Moreover, words are not a direct representation of reality. Spanish speakers use the same word to refer to the traces of ink on a personal letter written in a nicely shaped round hand, a University degree in Gothic black lettering, or the chicken scratches of a doctor’s prescription. Despite the fact that from age five my parents made me skip many football matches to slave at my desk learning to write “proper”, up until university my teachers complained about my horrible “caligrafía”. To an English speaker “horrible calligraphy” is an oxymoron. But to a Spanish speaker if it is written by hand it is “caligrafía”. Not that they cannot appreciate the different aesthetic effects in different writing styles. It is just that Spanish doesn’t have direct equivalents for the words “calligraphy”, “penmanship” or even “script”. If pushed to be specific, I could translate these terms as “caligrafía artística” (artistic calligraphy), “buena letra” (good lettering) and “sistema de escritura” (writing system). And this specificity shatters the illusion of the viability of word for word translation.
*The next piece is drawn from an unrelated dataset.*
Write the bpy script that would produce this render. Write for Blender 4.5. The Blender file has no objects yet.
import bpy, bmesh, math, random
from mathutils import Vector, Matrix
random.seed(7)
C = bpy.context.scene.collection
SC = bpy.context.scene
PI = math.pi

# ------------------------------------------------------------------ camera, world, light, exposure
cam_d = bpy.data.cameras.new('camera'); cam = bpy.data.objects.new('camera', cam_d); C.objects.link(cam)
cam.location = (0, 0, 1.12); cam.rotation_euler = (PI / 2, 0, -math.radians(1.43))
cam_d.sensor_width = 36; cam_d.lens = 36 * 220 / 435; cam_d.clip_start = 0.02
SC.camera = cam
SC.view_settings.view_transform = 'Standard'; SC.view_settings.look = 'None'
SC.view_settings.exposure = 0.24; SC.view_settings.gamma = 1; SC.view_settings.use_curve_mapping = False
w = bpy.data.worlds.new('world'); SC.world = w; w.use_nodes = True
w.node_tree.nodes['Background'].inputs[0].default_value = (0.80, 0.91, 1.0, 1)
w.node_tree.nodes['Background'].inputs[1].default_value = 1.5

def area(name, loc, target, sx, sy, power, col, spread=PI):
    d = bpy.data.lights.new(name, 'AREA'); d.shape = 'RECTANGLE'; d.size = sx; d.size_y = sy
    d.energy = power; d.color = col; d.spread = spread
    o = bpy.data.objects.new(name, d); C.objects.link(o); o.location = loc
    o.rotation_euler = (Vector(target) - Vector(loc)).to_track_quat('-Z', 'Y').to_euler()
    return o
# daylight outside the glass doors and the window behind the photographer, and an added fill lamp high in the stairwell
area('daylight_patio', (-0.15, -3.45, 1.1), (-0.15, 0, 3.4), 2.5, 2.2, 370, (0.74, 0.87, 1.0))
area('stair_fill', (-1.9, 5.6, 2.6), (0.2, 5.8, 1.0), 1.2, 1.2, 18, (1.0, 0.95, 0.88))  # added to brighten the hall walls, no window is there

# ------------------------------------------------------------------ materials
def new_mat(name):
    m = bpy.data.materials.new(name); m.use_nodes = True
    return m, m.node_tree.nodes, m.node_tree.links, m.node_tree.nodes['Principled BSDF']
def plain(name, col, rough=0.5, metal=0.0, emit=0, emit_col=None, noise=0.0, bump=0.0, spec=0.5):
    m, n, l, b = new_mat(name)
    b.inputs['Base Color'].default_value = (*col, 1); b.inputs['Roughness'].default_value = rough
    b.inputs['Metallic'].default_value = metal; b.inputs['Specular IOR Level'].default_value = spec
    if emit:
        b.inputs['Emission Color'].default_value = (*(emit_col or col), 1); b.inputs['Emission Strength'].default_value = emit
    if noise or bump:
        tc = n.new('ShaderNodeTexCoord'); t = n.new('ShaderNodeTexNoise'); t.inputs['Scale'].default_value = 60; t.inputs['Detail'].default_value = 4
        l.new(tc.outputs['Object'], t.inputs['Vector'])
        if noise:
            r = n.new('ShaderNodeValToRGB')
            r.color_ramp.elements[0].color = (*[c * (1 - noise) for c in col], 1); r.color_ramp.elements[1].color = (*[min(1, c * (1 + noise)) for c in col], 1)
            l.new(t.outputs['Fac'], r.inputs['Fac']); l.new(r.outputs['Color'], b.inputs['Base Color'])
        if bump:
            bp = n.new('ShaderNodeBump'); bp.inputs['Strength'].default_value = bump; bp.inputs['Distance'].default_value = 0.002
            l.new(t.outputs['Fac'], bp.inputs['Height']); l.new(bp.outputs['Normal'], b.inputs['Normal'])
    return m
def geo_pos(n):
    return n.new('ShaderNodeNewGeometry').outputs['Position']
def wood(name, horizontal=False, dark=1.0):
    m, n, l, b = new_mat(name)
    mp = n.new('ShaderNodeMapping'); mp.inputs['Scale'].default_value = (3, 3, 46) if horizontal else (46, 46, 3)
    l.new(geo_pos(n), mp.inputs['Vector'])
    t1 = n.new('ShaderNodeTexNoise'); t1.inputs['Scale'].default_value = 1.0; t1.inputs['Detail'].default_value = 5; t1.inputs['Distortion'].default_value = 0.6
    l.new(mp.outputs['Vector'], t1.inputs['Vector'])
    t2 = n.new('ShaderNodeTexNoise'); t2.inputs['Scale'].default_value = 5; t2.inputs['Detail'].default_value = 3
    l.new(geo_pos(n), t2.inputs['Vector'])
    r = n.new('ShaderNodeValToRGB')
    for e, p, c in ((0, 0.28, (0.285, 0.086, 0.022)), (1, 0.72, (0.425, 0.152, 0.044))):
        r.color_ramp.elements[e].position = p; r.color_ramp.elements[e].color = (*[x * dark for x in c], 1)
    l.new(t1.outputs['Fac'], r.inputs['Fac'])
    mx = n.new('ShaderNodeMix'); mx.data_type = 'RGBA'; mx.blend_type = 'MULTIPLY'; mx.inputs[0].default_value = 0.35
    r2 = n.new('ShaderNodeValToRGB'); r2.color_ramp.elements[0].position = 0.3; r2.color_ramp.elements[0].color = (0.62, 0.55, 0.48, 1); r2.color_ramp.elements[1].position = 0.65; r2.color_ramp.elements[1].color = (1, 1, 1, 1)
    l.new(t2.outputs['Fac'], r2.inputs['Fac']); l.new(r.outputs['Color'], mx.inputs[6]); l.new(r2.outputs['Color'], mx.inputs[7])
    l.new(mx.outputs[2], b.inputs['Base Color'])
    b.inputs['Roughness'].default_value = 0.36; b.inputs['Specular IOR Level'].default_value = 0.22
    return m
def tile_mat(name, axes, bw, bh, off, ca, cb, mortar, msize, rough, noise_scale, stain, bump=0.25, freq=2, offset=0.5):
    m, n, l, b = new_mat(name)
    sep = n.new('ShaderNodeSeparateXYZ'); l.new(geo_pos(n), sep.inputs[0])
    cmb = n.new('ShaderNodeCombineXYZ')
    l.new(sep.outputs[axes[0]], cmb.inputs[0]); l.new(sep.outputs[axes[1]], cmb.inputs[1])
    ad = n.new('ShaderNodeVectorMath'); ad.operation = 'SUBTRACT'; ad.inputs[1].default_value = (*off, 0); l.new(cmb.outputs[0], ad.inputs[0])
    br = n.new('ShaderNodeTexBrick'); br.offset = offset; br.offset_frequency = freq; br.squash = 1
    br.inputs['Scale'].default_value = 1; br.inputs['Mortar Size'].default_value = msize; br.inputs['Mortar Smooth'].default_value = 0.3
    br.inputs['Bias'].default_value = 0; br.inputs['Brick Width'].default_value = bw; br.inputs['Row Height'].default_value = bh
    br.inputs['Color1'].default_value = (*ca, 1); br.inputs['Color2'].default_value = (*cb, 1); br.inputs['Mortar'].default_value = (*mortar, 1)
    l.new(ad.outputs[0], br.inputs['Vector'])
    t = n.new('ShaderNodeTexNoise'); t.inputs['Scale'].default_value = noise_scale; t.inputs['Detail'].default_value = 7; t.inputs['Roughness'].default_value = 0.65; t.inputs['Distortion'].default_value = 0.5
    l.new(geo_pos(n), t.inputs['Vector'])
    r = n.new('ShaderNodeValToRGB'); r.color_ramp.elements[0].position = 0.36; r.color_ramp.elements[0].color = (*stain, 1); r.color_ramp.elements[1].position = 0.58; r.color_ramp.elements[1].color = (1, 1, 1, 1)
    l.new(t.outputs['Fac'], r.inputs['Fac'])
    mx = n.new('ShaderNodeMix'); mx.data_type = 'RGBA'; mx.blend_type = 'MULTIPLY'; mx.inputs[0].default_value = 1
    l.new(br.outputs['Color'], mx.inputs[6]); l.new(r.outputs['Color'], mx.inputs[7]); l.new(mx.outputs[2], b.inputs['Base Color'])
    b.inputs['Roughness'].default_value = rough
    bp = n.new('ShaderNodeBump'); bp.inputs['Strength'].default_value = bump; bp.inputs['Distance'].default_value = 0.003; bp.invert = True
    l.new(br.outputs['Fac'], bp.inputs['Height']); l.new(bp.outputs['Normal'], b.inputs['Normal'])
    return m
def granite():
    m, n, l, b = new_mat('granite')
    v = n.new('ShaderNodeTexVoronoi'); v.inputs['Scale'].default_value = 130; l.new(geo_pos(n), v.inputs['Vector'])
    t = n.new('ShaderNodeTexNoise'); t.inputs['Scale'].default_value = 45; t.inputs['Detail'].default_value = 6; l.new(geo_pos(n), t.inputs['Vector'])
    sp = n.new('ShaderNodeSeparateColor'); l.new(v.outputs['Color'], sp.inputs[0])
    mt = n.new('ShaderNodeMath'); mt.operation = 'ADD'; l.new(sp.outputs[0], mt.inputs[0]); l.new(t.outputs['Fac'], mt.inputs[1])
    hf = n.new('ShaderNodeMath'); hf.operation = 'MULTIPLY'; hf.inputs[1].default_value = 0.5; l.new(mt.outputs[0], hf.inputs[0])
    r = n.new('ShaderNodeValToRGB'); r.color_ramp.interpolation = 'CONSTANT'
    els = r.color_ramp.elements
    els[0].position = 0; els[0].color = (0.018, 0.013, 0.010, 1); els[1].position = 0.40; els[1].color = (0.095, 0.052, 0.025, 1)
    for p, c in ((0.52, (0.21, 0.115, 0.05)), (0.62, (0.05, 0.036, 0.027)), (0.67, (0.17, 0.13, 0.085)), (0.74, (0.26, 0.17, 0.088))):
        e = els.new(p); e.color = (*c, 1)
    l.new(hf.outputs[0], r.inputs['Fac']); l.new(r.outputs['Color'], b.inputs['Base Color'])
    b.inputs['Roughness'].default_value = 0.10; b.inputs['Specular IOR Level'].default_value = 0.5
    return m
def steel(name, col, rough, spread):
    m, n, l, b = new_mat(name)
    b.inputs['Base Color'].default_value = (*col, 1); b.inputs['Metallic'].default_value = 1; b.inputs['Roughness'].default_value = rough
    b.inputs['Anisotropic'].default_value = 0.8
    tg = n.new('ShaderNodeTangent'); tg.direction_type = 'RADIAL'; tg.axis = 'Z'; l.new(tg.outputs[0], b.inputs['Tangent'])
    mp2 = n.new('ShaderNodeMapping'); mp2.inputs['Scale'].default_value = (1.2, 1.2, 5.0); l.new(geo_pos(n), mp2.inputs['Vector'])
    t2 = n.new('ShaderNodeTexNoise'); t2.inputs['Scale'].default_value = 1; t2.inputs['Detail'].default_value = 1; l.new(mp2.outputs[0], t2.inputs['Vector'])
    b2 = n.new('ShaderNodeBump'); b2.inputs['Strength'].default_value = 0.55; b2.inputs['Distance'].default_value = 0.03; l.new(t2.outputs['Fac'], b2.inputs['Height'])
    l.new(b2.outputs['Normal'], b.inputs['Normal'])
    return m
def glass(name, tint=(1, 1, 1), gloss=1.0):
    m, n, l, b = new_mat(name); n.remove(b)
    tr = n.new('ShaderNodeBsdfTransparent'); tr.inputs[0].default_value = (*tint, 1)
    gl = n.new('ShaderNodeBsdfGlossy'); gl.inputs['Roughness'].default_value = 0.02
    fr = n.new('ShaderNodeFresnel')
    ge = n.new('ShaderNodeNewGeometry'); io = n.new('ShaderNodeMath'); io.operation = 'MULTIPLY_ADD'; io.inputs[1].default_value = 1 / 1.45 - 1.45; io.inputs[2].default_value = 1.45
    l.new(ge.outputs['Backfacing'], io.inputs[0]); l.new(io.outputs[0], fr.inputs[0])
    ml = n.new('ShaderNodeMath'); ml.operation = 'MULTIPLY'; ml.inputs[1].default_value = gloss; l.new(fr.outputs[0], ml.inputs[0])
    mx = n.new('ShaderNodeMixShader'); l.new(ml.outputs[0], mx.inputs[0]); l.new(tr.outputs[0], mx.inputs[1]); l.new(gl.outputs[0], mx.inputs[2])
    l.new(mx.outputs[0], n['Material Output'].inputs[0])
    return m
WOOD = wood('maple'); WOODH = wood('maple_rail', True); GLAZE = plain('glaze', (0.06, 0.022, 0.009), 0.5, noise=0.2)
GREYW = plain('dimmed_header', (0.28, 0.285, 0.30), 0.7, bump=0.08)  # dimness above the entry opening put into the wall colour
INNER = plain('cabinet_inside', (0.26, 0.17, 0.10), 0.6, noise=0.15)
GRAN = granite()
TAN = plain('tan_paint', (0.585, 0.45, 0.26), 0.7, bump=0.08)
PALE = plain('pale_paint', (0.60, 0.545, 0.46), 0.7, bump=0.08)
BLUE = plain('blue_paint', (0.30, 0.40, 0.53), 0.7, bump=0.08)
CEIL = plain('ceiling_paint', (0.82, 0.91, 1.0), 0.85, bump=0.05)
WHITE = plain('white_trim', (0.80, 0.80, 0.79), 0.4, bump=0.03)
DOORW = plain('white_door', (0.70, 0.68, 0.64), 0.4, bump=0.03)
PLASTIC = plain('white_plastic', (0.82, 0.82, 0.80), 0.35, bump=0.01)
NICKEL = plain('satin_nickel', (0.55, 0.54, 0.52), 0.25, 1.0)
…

Each culture views reality in a particular way. Consequently, the language a culture uses reflects this cultural view of the universe. As the Latin American poet Jose Antonio Ramos Sucre said “a language is the universe translated into that language”. Languages don’t translate the universe using the same words. Not only do they differ in the sounds they use to refer to the universe, but also in the concepts they use to express the universe. So a word for word match is serendipity.